Update 2009.03.02: Recall also that in December, when ICAP agreed to move across the street onto the old Rosebud lot, Mr. Hunter noted with approval that keeping ICAP's 40-odd workers downtown was part of a win-win scenario. So may we conclude Heartland's move to the urban fringe is a loss?


  1. They can ride bikes to go downtown... environmentally-friendly and healthier to boot!

  2. Why do you assume they will drive and not bike ?

  3. It's all about corporate visibility. Nobody sees Heartland in their current location. Half the folks in Madison probably couldn't tell you how to find it. If they use geothermal heating and cooling, double insulation construction or spray foam insulation along with the most energy efficient lighting, it will compensate for the added fossil fuels burned.

    If we get all these building projects going at once, James River building, ICAP and Heartland, we'll actually look like something big's happening here in Madison. You will truly "Discover the Unexpected" when you drive into Madison from the east. One of them will benefit the tax roles, but how about Heartland and ICAP?

  4. "If we get all these building projects going at once, James River building, ICAP and Heartland, we'll actually look like something big's happening here in Madison."

    Yea, all that building will distract my attention from all the U-Hauls heading out of town!

  5. Our population is down almost 1000 people in the past five years, but nobody is talking about that. We have almost 800 full-time RVers to take their place, who don't live here or spend any money in Madison, but they count in the census.

  6. "You will truly 'Discover the Unexpected' when you drive into Madison from the east."

    What's unexpected about economic development? Are you saying people expect Madison to be a hole and should be surprised to see signs of economic life?

  7. What's unexpected about economic development in Madison is that it hasn't happened for quite awhile. For several years we've come to expect no job increases, hundreds of job losses, holes on mainstreet, no new manufacturers or service firms who would put our folks to work. It will be a breath of fresh air to see these strong construction projects in our community. Maybe that will inspire others to do the same. Success attracts success. This may be our development spurt that happens in Madison about once every ten years according to Kathy Amert. The comment about the U-Hauls is an issue that needs to be addressed and not just ignored by our leaders.

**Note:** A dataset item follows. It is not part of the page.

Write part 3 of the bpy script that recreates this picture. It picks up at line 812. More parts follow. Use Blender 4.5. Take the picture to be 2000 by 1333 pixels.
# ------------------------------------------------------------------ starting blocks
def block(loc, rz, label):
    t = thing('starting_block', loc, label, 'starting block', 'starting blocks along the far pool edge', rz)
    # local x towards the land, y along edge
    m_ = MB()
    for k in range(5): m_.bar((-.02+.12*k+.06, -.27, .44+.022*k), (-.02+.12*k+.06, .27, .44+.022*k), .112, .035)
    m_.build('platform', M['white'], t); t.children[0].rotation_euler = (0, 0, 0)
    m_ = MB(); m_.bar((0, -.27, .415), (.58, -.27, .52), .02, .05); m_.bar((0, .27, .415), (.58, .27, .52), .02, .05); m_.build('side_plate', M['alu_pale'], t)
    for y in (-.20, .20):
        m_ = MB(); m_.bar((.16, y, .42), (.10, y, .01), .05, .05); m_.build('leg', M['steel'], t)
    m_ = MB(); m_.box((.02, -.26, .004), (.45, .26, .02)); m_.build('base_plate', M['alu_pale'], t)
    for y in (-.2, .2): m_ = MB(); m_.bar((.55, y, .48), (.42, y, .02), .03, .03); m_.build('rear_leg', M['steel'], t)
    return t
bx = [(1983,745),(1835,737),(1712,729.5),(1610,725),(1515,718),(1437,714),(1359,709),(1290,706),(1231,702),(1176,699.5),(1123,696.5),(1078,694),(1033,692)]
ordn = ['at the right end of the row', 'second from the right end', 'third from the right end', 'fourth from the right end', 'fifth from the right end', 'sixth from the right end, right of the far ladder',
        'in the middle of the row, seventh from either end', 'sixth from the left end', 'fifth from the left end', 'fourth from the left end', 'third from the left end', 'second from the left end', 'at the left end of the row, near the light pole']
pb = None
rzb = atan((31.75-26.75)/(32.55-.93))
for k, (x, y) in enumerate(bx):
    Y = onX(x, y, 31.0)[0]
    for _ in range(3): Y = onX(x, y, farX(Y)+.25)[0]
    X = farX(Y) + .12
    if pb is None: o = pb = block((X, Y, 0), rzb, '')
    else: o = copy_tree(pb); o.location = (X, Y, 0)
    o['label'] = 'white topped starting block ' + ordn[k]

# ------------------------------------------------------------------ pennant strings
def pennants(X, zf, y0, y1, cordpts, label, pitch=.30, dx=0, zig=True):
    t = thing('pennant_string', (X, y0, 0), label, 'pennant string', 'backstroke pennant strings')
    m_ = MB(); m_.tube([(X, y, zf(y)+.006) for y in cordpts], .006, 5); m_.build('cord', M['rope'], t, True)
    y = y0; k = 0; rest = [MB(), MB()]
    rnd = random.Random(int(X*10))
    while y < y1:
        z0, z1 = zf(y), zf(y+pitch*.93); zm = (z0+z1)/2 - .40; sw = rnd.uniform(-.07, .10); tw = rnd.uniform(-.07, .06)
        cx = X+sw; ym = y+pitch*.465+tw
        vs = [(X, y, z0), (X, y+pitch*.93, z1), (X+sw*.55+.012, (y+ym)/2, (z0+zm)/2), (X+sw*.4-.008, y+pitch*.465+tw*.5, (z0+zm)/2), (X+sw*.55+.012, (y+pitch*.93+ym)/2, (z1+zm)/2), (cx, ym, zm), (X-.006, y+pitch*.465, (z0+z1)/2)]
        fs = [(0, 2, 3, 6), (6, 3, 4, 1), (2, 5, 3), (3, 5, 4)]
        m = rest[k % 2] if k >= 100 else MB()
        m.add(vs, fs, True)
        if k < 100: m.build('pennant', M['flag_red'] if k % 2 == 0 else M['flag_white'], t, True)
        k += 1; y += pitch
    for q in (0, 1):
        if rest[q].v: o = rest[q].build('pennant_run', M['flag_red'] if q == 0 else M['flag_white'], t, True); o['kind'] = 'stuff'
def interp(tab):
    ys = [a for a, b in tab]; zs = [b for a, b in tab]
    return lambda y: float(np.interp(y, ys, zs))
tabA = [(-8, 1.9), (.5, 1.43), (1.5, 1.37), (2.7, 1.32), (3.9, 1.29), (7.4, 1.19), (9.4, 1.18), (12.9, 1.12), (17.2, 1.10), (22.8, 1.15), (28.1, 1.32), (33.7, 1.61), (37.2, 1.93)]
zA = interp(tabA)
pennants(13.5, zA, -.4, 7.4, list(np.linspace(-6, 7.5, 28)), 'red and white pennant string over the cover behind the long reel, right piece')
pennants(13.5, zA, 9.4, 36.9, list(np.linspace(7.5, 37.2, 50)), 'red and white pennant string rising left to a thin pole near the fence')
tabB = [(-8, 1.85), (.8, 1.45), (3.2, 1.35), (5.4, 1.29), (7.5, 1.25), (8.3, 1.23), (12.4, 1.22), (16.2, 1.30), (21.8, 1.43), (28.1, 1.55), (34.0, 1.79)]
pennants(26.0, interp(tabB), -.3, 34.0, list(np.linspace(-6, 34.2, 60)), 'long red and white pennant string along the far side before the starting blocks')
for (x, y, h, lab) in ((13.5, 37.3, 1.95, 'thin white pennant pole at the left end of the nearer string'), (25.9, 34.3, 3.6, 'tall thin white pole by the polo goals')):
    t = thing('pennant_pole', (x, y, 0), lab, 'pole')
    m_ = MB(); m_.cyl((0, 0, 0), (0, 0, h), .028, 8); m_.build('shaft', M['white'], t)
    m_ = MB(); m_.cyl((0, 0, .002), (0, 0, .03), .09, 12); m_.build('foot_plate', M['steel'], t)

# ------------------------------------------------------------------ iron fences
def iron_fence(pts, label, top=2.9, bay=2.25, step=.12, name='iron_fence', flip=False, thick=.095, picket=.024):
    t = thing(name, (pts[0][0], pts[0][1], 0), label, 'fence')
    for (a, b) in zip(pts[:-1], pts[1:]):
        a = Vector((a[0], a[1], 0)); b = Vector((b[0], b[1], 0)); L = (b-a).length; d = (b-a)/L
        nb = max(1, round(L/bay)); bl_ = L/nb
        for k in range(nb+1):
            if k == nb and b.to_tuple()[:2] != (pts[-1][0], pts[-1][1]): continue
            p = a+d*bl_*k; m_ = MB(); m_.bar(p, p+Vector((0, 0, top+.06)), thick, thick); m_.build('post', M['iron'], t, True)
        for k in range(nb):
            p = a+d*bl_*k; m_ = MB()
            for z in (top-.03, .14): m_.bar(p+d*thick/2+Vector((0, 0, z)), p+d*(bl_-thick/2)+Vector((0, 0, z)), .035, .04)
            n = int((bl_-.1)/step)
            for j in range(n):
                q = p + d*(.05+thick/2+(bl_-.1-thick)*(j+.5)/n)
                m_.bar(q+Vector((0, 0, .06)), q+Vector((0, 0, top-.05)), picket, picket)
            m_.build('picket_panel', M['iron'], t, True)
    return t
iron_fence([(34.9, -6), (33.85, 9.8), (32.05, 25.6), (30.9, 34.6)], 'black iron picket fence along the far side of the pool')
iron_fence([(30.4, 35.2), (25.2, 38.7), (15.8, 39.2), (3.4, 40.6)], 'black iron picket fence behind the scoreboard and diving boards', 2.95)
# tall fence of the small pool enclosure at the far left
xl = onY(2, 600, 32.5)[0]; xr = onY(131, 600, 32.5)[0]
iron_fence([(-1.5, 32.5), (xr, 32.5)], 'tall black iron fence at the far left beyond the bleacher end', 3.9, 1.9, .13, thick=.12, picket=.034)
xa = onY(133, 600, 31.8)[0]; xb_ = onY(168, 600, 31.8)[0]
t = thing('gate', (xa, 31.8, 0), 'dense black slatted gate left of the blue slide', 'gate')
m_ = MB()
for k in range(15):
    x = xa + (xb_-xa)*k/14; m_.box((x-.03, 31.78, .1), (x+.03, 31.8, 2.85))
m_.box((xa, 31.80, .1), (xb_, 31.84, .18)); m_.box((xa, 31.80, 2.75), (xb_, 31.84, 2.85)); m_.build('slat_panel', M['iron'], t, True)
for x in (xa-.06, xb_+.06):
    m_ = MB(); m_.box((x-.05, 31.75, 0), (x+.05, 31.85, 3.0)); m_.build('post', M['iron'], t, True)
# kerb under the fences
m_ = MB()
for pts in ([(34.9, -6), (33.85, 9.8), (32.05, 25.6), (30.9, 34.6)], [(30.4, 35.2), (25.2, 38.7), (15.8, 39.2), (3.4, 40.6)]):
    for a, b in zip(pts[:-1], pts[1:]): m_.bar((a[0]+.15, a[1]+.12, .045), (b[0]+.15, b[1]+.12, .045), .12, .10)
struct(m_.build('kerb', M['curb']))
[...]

  8. Madison has low expectations of itself. I cringe every time I drive down main street and see more tin falling off our historic buildings. A good fix for broken windows is B U D W E I S E R signs. I would expect people to leave town with Gehl on the skids (sorry), but there's not many houses for rent or many new houses listed for sale so I'm not convinced yet our numbers are going down without hard evidence. Maybe there's nowhere to go or they are waiting for spring to find new opportunities. I agree clearly clearly with what's been written, that Madison has not concentrated on bring in new employment, and now this is what we get: A town in decline. Most of our city "leaders" are followers.